Per la produzione di Die Hard l'ostacolo principale era stato la scelta del protagonista, che non poteva essere quel Frank Sinatra, interprete originale del romanzo di Roderick Thorp, da cui era stato tratto il film Inchiesta pericolosa (The Detective) e di cui s'intendeva fare un sequel. Ma fra un libro e l'altro erano passati dieci anni, troppi per Old Blue Eyes.
La scelta di Bruce Willis era stata sofferta, attore allora reduce dalla serie brillante Moonlighting e da un paio di film di scarso successo, considerato però inadatto a interpretare il personaggio coraggioso ma "pappamolle" (l'aggettivo non è nostro), troppo abituato a fare lo "smartass" secondo la produzione. Entrerà nella storia con il suo "yippee ki yay motherfucker", ridisegnando le regole dei film d'azione definiti " kidult".
Oltre a tante piccole informazioni sulla lavorazione, la serie ci mostra come anche personaggi celeberrimi affrontino infinite difficoltà per convincere chi tiene i famosi cordoni della borsa a farli lavorare, e nei casting attori anche famosi sono costretti a compromessi, sottoposti a frustrazioni, perché oltre a dimostrare di poter interpretare un certo ruolo, devono riuscire a "piacere" a una quantità impressionante di personaggi, ciascuno dei quali ha le sue fissazioni diverse (e non parliamo mai di "molestie").
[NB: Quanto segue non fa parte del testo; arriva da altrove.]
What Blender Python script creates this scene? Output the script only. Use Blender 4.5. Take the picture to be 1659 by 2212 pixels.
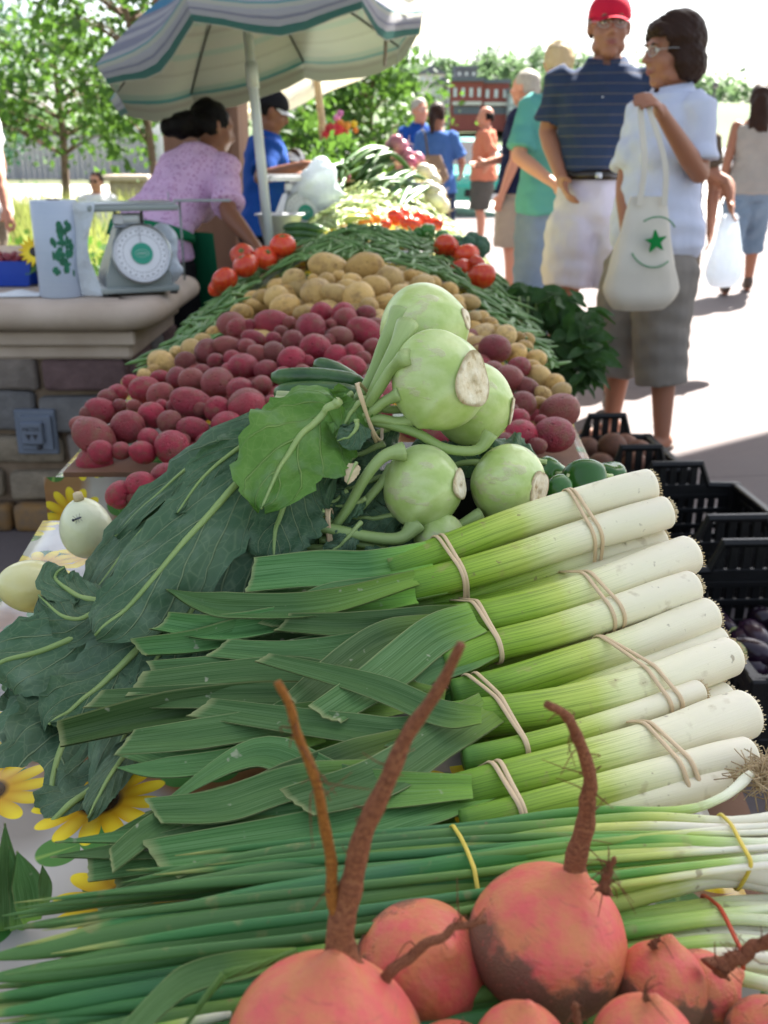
import bpy, bmesh, math, random
import numpy as np
from mathutils import Vector, Matrix, Euler
R = math.radians
sc = bpy.context.scene
for o in list(bpy.data.objects): bpy.data.objects.remove(o)
C = sc.collection
# ---------------------------------------------------------------- camera, sky, sun, exposure
CAMZ, PITCH, FPX, W, H = 1.2, R(19.7), 2150.0, 1659.0, 2212.0
cam = bpy.data.cameras.new('camera'); cam.lens = 35.0; cam.sensor_width = 36.0
cam.clip_start = 0.02; cam.clip_end = 3000
co = bpy.data.objects.new('camera', cam); C.objects.link(co)
co.location = (0, 0, CAMZ); co.rotation_euler = (R(90) - PITCH, 0, 0)
cam.dof.use_dof = True; cam.dof.focus_distance = 0.84; cam.dof.aperture_fstop = 10.0
sc.camera = co
SUN_EL, SUN_AZ = R(50), math.atan2(.53, .85)
w = bpy.data.worlds.new('World'); sc.world = w; w.use_nodes = True
wn = w.node_tree; sky = wn.nodes.new('ShaderNodeTexSky'); sky.sky_type = 'NISHITA'; sky.sun_disc = False
sky.sun_elevation = SUN_EL; sky.sun_rotation = SUN_AZ; sky.dust_density = 2.2; sky.ozone_density = 0.8
bg = wn.nodes['Background']; hz = wn.nodes.new('ShaderNodeHueSaturation'); hz.inputs['Saturation'].default_value = .55; wn.links.new(sky.outputs[0], hz.inputs['Color']); wn.links.new(hz.outputs[0], bg.inputs[0]); bg.inputs[1].default_value = 0.055
sl = bpy.data.lights.new('sun', 'SUN'); sl.energy = 5.0; sl.angle = R(0.5); sl.color = (1, .95, .87)
so = bpy.data.objects.new('sun', sl); C.objects.link(so)
sd = Vector((math.cos(SUN_EL) * math.sin(SUN_AZ), math.cos(SUN_EL) * math.cos(SUN_AZ), math.sin(SUN_EL)))
so.rotation_euler = sd.to_track_quat('Z', 'Y').to_euler(); so.location = (3, 5, 8)
sc.view_settings.view_transform = 'Standard'; sc.view_settings.look = 'None'
sc.view_settings.exposure = 2.65; sc.view_settings.gamma = 1.0
sc.cycles.use_denoising = True; sc.cycles.max_bounces = 8

# ---------------------------------------------------------------- helpers
cp, sp = math.cos(PITCH), math.sin(PITCH)
FWD, UP = np.array((0, cp, -sp)), np.array((0, sp, cp))
EYE = np.array((0, 0, CAMZ))
def ray(px, py):
    return np.array(((px - W / 2) / FPX, 0, 0)) + UP * (H / 2 - py) / FPX + FWD
def P(px, py, Y):
    d = ray(px, py); return EYE + d * (Y / d[1])
def Pz(px, py, z):
    d = ray(px, py); return EYE + d * ((z - CAMZ) / d[2])
def dep(p): return float((np.asarray(p) - EYE) @ FWD)
def proj(p):
    q = np.asarray(p) - EYE; d = q @ FWD
    return W / 2 + FPX * q[0] / d, H / 2 - FPX * (q @ UP) / d
def unit(v):
    v = np.asarray(v, float); return v / (np.linalg.norm(v) + 1e-12)
def interp(x, tab):
    return float(np.interp(x, [t[0] for t in tab], [t[1] for t in tab]))
def spline(pts, n):
    """Catmull-Rom through the points, n samples"""
    p = np.asarray(pts, float)
    if len(p) < 3: return np.array([p[0] + (p[-1] - p[0]) * t for t in np.linspace(0, 1, n)])
    q = np.vstack([2 * p[0] - p[1], p, 2 * p[-1] - p[-2]]); out = []
    for t in np.linspace(0, len(p) - 1 - 1e-9, n):
        i = int(t); f = t - i; a, b, c, d = q[i:i + 4]
        out.append(.5 * (2 * b + (c - a) * f + (2 * a - 5 * b + 4 * c - d) * f * f + (3 * b - a - 3 * c + d) * f ** 3))
    return np.array(out)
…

Tutti quelli che hanno partecipato alla realizzazione di questi film, sono poi rimasti sorpresi, travolti dall'inatteso successo che avrà fatto mangiare le mani a chi li aveva respinti (pensiamo sempre come a si sarà sentito il dirigente della casa discografica Decca, che nel '62 aveva "rimbalzò" i Beatles).
Intanto nella troupe, fra autori e primi produttori, le illusioni svaniscono dal mattino alla sera per il cambiamento di un dirigente al vertice della casa di produzione, proprio quello che magnanimamente aveva dato cenno di benevolenza, cancellando il progetto così amorosamente fatto crescere.
La serie concede anche il piacere di rivedere i vecchi attori anche in alcuni "fuori scena", e di conoscere personaggi spesso in secondo piano come direttori di fotografia, coreografi, montatori. Tutti dettagli che da qualche anno abbiamo a disposizione, grazie al materiale che le case di distribuzione immettono sui social, comprese le beghe di produzione, le liti con i registi, i cambi di attori, ma che per i film vecchi spesso ignoriamo, in parte o del tutto. Ogni episodio si conclude con un viaggio sulla memory lane, sui luoghi originali dove sono state girate le scene importanti, e un omaggio sempre commovente ai molti nel frattempo deceduti.
Tutto contribuisce a formare un esauriente, nostalgico "making of" di un tempo lontano lontano, quando ancora fare i film di "cassetta" sembrava un'impresa umana, affidata spesso al destino, con tutte le imperfezioni e le imprevedibilità del caso. Il titolo originale della serie è The Movies That Made Us, i film che ci hanno fatto, perché se il grande William Shakespeare diceva che noi siamo della stessa materia di cui sono fatti i sogni, oggi noi sappiamo di essere fatti anche di tanti film.